### WHAT TO WORK ON
Retype the material word for word.

━━ SUPPLIED MATERIAL

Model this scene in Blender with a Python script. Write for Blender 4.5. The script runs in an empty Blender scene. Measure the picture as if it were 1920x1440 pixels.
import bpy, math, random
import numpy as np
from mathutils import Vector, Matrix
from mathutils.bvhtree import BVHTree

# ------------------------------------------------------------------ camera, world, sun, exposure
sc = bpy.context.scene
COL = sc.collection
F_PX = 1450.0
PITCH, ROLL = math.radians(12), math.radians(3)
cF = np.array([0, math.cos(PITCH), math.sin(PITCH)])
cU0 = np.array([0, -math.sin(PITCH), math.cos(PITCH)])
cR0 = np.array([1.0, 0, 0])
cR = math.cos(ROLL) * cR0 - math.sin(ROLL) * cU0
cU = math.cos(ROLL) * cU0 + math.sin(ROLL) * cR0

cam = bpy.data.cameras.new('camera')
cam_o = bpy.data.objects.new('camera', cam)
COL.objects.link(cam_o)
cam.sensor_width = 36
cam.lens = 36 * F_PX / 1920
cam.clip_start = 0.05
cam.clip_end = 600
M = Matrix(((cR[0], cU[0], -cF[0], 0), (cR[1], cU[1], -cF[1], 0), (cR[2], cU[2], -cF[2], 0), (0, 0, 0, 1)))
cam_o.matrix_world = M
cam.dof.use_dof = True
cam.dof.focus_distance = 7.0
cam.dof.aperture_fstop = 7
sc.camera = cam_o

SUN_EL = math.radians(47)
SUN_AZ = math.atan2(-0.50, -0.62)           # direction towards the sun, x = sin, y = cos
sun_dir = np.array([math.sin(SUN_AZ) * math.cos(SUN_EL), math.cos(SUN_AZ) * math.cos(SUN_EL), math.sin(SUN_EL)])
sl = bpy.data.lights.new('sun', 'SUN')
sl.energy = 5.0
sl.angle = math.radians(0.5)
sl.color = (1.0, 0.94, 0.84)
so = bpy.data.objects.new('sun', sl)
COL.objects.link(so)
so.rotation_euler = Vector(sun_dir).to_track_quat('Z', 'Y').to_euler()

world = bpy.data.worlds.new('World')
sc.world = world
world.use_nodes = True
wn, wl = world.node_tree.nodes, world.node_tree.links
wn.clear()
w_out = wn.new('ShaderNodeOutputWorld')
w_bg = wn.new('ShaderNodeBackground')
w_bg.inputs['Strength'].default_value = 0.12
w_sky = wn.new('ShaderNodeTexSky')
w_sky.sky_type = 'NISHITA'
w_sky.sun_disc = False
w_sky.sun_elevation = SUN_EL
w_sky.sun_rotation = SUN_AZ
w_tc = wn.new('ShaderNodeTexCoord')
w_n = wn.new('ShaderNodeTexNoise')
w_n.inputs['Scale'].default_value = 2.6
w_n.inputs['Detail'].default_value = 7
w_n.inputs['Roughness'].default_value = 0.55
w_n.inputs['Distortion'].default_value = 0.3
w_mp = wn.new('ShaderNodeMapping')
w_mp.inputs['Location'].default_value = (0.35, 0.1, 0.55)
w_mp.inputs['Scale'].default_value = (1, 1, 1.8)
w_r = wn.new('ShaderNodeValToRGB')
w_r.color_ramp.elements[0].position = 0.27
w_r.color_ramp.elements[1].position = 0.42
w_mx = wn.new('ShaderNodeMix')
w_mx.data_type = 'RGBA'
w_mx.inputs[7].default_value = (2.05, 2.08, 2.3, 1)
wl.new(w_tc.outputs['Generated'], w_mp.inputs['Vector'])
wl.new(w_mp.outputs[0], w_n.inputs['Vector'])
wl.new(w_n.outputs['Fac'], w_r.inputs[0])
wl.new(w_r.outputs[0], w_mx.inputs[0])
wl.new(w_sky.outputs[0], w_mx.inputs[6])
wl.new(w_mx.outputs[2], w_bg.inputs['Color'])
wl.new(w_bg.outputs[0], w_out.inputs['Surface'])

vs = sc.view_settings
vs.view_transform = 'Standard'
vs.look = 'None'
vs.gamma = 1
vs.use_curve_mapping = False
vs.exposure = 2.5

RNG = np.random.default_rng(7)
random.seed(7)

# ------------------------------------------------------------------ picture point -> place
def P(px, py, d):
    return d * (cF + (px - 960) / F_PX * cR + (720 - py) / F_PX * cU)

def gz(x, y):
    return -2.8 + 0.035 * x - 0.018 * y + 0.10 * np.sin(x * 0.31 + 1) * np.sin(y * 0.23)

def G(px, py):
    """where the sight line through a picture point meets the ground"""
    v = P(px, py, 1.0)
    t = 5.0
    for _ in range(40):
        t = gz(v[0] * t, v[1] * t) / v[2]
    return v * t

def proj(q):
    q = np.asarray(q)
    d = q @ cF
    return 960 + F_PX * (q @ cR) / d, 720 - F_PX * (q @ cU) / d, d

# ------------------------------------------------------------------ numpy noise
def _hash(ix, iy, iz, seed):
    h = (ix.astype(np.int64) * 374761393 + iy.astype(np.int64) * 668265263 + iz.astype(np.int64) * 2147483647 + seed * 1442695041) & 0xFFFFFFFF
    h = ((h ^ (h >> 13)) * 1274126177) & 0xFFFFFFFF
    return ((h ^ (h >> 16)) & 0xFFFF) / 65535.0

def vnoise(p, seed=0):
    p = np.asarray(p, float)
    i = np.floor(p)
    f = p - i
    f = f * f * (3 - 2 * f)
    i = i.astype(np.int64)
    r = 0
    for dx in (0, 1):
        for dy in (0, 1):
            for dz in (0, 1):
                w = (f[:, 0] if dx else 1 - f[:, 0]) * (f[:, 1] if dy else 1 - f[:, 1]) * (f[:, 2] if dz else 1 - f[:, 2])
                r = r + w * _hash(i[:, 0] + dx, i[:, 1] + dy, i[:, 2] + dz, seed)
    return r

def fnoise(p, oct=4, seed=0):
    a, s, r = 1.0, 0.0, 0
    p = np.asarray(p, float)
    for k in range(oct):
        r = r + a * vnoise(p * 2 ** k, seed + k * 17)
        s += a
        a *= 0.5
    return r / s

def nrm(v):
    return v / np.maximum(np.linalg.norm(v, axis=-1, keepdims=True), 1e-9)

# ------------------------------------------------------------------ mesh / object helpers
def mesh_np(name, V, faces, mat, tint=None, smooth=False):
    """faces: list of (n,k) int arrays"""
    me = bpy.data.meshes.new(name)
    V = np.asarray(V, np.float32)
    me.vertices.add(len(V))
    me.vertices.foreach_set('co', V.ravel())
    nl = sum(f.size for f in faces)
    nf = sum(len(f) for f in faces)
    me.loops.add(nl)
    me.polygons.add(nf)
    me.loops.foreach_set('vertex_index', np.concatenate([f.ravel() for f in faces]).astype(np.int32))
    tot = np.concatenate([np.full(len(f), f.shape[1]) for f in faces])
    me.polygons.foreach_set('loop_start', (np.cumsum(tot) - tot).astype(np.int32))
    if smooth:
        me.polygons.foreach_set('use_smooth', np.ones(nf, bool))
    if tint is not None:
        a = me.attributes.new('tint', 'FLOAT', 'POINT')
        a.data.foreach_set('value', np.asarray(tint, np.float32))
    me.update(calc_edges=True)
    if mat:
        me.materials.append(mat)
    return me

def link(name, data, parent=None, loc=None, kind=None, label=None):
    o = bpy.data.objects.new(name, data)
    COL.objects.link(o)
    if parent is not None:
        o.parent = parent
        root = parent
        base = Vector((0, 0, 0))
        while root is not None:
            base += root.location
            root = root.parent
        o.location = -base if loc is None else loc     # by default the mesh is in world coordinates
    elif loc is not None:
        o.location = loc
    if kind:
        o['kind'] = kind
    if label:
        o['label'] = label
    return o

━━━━

### EXERCISE OUTPUT
Model this scene in Blender with a Python script. Write for Blender 4.5. The script runs in an empty Blender scene. Measure the picture as if it were 1920x1440 pixels.
import bpy, math, random
import numpy as np
from mathutils import Vector, Matrix
from mathutils.bvhtree import BVHTree

# ------------------------------------------------------------------ camera, world, sun, exposure
sc = bpy.context.scene
COL = sc.collection
F_PX = 1450.0
PITCH, ROLL = math.radians(12), math.radians(3)
cF = np.array([0, math.cos(PITCH), math.sin(PITCH)])
cU0 = np.array([0, -math.sin(PITCH), math.cos(PITCH)])
cR0 = np.array([1.0, 0, 0])
cR = math.cos(ROLL) * cR0 - math.sin(ROLL) * cU0
cU = math.cos(ROLL) * cU0 + math.sin(ROLL) * cR0

cam = bpy.data.cameras.new('camera')
cam_o = bpy.data.objects.new('camera', cam)
COL.objects.link(cam_o)
cam.sensor_width = 36
cam.lens = 36 * F_PX / 1920
cam.clip_start = 0.05
cam.clip_end = 600
M = Matrix(((cR[0], cU[0], -cF[0], 0), (cR[1], cU[1], -cF[1], 0), (cR[2], cU[2], -cF[2], 0), (0, 0, 0, 1)))
cam_o.matrix_world = M
cam.dof.use_dof = True
cam.dof.focus_distance = 7.0
cam.dof.aperture_fstop = 7
sc.camera = cam_o

SUN_EL = math.radians(47)
SUN_AZ = math.atan2(-0.50, -0.62)           # direction towards the sun, x = sin, y = cos
sun_dir = np.array([math.sin(SUN_AZ) * math.cos(SUN_EL), math.cos(SUN_AZ) * math.cos(SUN_EL), math.sin(SUN_EL)])
sl = bpy.data.lights.new('sun', 'SUN')
sl.energy = 5.0
sl.angle = math.radians(0.5)
sl.color = (1.0, 0.94, 0.84)
so = bpy.data.objects.new('sun', sl)
COL.objects.link(so)
so.rotation_euler = Vector(sun_dir).to_track_quat('Z', 'Y').to_euler()

world = bpy.data.worlds.new('World')
sc.world = world
world.use_nodes = True
wn, wl = world.node_tree.nodes, world.node_tree.links
wn.clear()
w_out = wn.new('ShaderNodeOutputWorld')
w_bg = wn.new('ShaderNodeBackground')
w_bg.inputs['Strength'].default_value = 0.12
w_sky = wn.new('ShaderNodeTexSky')
w_sky.sky_type = 'NISHITA'
w_sky.sun_disc = False
w_sky.sun_elevation = SUN_EL
w_sky.sun_rotation = SUN_AZ
w_tc = wn.new('ShaderNodeTexCoord')
w_n = wn.new('ShaderNodeTexNoise')
w_n.inputs['Scale'].default_value = 2.6
w_n.inputs['Detail'].default_value = 7
w_n.inputs['Roughness'].default_value = 0.55
w_n.inputs['Distortion'].default_value = 0.3
w_mp = wn.new('ShaderNodeMapping')
w_mp.inputs['Location'].default_value = (0.35, 0.1, 0.55)
w_mp.inputs['Scale'].default_value = (1, 1, 1.8)
w_r = wn.new('ShaderNodeValToRGB')
w_r.color_ramp.elements[0].position = 0.27
w_r.color_ramp.elements[1].position = 0.42
w_mx = wn.new('ShaderNodeMix')
w_mx.data_type = 'RGBA'
w_mx.inputs[7].default_value = (2.05, 2.08, 2.3, 1)
wl.new(w_tc.outputs['Generated'], w_mp.inputs['Vector'])
wl.new(w_mp.outputs[0], w_n.inputs['Vector'])
wl.new(w_n.outputs['Fac'], w_r.inputs[0])
wl.new(w_r.outputs[0], w_mx.inputs[0])
wl.new(w_sky.outputs[0], w_mx.inputs[6])
wl.new(w_mx.outputs[2], w_bg.inputs['Color'])
wl.new(w_bg.outputs[0], w_out.inputs['Surface'])

vs = sc.view_settings
vs.view_transform = 'Standard'
vs.look = 'None'
vs.gamma = 1
vs.use_curve_mapping = False
vs.exposure = 2.5

RNG = np.random.default_rng(7)
random.seed(7)

# ------------------------------------------------------------------ picture point -> place
def P(px, py, d):
    return d * (cF + (px - 960) / F_PX * cR + (720 - py) / F_PX * cU)

def gz(x, y):
    return -2.8 + 0.035 * x - 0.018 * y + 0.10 * np.sin(x * 0.31 + 1) * np.sin(y * 0.23)

def G(px, py):
    """where the sight line through a picture point meets the ground"""
    v = P(px, py, 1.0)
    t = 5.0
    for _ in range(40):
        t = gz(v[0] * t, v[1] * t) / v[2]
    return v * t

def proj(q):
    q = np.asarray(q)
    d = q @ cF
    return 960 + F_PX * (q @ cR) / d, 720 - F_PX * (q @ cU) / d, d

# ------------------------------------------------------------------ numpy noise
def _hash(ix, iy, iz, seed):
    h = (ix.astype(np.int64) * 374761393 + iy.astype(np.int64) * 668265263 + iz.astype(np.int64) * 2147483647 + seed * 1442695041) & 0xFFFFFFFF
    h = ((h ^ (h >> 13)) * 1274126177) & 0xFFFFFFFF
    return ((h ^ (h >> 16)) & 0xFFFF) / 65535.0

def vnoise(p, seed=0):
    p = np.asarray(p, float)
    i = np.floor(p)
    f = p - i
    f = f * f * (3 - 2 * f)
    i = i.astype(np.int64)
    r = 0
    for dx in (0, 1):
        for dy in (0, 1):
            for dz in (0, 1):
                w = (f[:, 0] if dx else 1 - f[:, 0]) * (f[:, 1] if dy else 1 - f[:, 1]) * (f[:, 2] if dz else 1 - f[:, 2])
                r = r + w * _hash(i[:, 0] + dx, i[:, 1] + dy, i[:, 2] + dz, seed)
    return r

def fnoise(p, oct=4, seed=0):
    a, s, r = 1.0, 0.0, 0
    p = np.asarray(p, float)
    for k in range(oct):
        r = r + a * vnoise(p * 2 ** k, seed + k * 17)
        s += a
        a *= 0.5
    return r / s

def nrm(v):
    return v / np.maximum(np.linalg.norm(v, axis=-1, keepdims=True), 1e-9)

# ------------------------------------------------------------------ mesh / object helpers
def mesh_np(name, V, faces, mat, tint=None, smooth=False):
    """faces: list of (n,k) int arrays"""
    me = bpy.data.meshes.new(name)
    V = np.asarray(V, np.float32)
    me.vertices.add(len(V))
    me.vertices.foreach_set('co', V.ravel())
    nl = sum(f.size for f in faces)
    nf = sum(len(f) for f in faces)
    me.loops.add(nl)
    me.polygons.add(nf)
    me.loops.foreach_set('vertex_index', np.concatenate([f.ravel() for f in faces]).astype(np.int32))
    tot = np.concatenate([np.full(len(f), f.shape[1]) for f in faces])
    me.polygons.foreach_set('loop_start', (np.cumsum(tot) - tot).astype(np.int32))
    if smooth:
        me.polygons.foreach_set('use_smooth', np.ones(nf, bool))
    if tint is not None:
        a = me.attributes.new('tint', 'FLOAT', 'POINT')
        a.data.foreach_set('value', np.asarray(tint, np.float32))
    me.update(calc_edges=True)
    if mat:
        me.materials.append(mat)
    return me

def link(name, data, parent=None, loc=None, kind=None, label=None):
    o = bpy.data.objects.new(name, data)
    COL.objects.link(o)
    if parent is not None:
        o.parent = parent
        root = parent
        base = Vector((0, 0, 0))
        while root is not None:
            base += root.location
            root = root.parent
        o.location = -base if loc is None else loc     # by default the mesh is in world coordinates
    elif loc is not None:
        o.location = loc
    if kind:
        o['kind'] = kind
    if label:
        o['label'] = label
    return o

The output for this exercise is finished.